PROBLEM STATEMENT:
Set down, exactly as written, only the lines starting with the one that holds "Build this scene" and ending with the one that holds "return at(px, py, FPX*(H-z)/(py-HY))".

[Extracted data entries]
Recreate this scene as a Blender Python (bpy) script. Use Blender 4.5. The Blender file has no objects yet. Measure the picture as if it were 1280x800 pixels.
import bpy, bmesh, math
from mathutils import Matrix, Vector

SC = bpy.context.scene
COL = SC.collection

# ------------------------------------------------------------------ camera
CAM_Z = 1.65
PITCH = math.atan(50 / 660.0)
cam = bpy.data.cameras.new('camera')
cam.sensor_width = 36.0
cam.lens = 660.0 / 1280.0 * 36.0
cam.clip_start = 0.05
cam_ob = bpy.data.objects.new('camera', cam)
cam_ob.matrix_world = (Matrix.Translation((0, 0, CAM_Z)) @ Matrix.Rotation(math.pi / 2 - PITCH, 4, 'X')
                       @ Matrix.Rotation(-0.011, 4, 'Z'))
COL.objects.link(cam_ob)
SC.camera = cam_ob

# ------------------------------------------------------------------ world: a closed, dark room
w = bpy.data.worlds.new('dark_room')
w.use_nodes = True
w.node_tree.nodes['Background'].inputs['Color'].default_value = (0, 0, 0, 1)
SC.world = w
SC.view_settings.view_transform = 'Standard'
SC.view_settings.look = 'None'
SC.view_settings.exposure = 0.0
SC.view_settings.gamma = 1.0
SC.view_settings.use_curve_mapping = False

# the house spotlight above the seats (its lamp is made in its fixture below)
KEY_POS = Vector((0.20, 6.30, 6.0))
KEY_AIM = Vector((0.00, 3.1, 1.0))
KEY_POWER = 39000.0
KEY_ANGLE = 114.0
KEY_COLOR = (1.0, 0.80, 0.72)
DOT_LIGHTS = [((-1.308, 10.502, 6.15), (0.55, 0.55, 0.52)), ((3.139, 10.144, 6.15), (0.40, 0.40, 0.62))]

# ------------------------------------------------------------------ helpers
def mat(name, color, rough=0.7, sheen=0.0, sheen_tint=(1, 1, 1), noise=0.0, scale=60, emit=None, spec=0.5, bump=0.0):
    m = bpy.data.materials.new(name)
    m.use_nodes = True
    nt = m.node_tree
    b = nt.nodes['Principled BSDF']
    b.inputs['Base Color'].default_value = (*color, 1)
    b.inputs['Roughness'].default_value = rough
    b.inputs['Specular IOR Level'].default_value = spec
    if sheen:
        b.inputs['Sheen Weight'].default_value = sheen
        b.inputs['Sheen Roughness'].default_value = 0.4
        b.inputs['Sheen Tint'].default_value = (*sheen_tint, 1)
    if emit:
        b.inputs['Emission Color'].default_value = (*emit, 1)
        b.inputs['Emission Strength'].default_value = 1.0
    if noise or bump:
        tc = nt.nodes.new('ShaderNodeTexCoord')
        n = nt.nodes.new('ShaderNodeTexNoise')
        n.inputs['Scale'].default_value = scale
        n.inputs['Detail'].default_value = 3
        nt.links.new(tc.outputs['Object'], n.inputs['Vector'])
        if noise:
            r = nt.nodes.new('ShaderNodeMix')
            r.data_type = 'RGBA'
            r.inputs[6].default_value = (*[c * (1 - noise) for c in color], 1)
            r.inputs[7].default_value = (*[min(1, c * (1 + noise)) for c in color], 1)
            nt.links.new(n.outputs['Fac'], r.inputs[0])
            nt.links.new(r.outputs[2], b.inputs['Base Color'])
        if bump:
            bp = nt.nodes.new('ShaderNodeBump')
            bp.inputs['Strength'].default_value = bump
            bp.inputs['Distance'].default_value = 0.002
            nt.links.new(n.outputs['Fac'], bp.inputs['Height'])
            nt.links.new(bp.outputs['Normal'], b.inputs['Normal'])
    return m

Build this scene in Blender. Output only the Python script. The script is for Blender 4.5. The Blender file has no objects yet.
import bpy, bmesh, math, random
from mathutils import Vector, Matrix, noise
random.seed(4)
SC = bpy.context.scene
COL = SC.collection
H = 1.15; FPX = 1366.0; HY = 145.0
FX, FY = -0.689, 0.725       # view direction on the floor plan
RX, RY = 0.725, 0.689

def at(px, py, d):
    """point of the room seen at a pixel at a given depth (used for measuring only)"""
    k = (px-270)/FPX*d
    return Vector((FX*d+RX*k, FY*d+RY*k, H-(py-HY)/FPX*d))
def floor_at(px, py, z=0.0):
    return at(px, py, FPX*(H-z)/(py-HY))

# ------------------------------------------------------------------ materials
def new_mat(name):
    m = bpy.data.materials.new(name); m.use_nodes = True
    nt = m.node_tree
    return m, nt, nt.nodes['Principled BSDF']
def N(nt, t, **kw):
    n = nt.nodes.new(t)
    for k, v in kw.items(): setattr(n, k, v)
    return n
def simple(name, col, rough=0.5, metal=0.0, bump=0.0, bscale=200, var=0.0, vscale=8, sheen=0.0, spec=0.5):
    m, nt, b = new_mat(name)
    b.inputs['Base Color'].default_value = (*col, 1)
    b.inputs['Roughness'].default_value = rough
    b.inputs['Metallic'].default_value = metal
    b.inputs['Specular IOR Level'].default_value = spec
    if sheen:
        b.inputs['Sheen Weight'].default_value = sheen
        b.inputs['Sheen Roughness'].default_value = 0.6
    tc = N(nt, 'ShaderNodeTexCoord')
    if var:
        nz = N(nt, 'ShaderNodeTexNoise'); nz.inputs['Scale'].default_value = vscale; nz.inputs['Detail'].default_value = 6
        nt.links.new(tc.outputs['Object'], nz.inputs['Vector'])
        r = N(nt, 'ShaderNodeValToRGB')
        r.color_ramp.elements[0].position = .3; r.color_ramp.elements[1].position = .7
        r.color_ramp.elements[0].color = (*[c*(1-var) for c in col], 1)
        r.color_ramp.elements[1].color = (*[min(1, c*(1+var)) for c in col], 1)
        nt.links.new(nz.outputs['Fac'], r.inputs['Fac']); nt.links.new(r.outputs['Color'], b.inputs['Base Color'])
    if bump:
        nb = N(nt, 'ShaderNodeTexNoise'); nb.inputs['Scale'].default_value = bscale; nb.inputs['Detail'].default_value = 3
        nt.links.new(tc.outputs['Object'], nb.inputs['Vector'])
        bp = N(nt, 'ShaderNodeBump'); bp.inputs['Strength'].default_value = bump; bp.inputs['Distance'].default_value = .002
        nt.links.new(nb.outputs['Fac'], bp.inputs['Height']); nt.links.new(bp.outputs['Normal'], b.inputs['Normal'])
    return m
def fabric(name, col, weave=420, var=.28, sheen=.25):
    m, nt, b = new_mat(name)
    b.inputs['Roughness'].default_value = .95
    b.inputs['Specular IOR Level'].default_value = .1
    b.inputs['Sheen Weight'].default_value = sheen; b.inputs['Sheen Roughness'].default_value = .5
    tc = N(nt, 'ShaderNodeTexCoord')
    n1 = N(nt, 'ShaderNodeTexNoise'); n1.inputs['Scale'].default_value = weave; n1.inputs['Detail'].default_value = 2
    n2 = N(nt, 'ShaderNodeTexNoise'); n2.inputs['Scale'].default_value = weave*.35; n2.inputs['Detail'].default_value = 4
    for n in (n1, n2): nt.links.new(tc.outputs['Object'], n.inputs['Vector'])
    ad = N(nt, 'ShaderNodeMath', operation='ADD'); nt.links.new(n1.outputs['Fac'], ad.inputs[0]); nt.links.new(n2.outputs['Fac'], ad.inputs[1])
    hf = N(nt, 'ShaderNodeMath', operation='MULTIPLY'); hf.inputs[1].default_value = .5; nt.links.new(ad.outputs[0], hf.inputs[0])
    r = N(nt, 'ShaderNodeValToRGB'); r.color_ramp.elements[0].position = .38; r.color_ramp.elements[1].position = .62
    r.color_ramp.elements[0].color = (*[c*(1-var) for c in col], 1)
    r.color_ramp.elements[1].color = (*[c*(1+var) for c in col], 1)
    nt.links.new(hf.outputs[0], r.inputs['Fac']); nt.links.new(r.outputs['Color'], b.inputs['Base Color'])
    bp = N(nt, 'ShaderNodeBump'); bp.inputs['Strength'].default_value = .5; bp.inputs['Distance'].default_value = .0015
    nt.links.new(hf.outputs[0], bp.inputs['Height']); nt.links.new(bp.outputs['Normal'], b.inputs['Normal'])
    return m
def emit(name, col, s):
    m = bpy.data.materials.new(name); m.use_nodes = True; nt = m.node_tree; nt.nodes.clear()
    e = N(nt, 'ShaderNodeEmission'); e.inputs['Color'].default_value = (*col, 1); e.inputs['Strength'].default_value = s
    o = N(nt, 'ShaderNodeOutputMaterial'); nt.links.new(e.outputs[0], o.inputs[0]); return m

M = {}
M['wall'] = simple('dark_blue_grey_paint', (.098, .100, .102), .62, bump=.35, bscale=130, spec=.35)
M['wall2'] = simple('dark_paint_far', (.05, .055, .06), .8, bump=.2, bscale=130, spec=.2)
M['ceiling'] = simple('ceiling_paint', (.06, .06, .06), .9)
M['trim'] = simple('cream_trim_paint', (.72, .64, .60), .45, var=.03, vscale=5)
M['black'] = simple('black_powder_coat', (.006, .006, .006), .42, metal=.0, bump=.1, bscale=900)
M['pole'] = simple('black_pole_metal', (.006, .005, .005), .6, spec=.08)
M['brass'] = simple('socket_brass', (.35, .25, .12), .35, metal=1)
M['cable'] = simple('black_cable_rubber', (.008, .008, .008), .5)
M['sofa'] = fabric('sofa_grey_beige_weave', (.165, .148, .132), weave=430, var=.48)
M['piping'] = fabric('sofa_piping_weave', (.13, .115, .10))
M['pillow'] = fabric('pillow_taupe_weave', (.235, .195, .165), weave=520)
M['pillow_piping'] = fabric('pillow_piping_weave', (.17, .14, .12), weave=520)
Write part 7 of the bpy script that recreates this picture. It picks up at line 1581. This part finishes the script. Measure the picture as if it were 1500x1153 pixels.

TASK OUTPUT:
Build this scene in Blender. Output only the Python script. The script is for Blender 4.5. The Blender file has no objects yet.
import bpy, bmesh, math, random
from mathutils import Vector, Matrix, noise
random.seed(4)
SC = bpy.context.scene
COL = SC.collection
H = 1.15; FPX = 1366.0; HY = 145.0
FX, FY = -0.689, 0.725       # view direction on the floor plan
RX, RY = 0.725, 0.689

def at(px, py, d):
    """point of the room seen at a pixel at a given depth (used for measuring only)"""
    k = (px-270)/FPX*d
    return Vector((FX*d+RX*k, FY*d+RY*k, H-(py-HY)/FPX*d))
def floor_at(px, py, z=0.0):
    return at(px, py, FPX*(H-z)/(py-HY))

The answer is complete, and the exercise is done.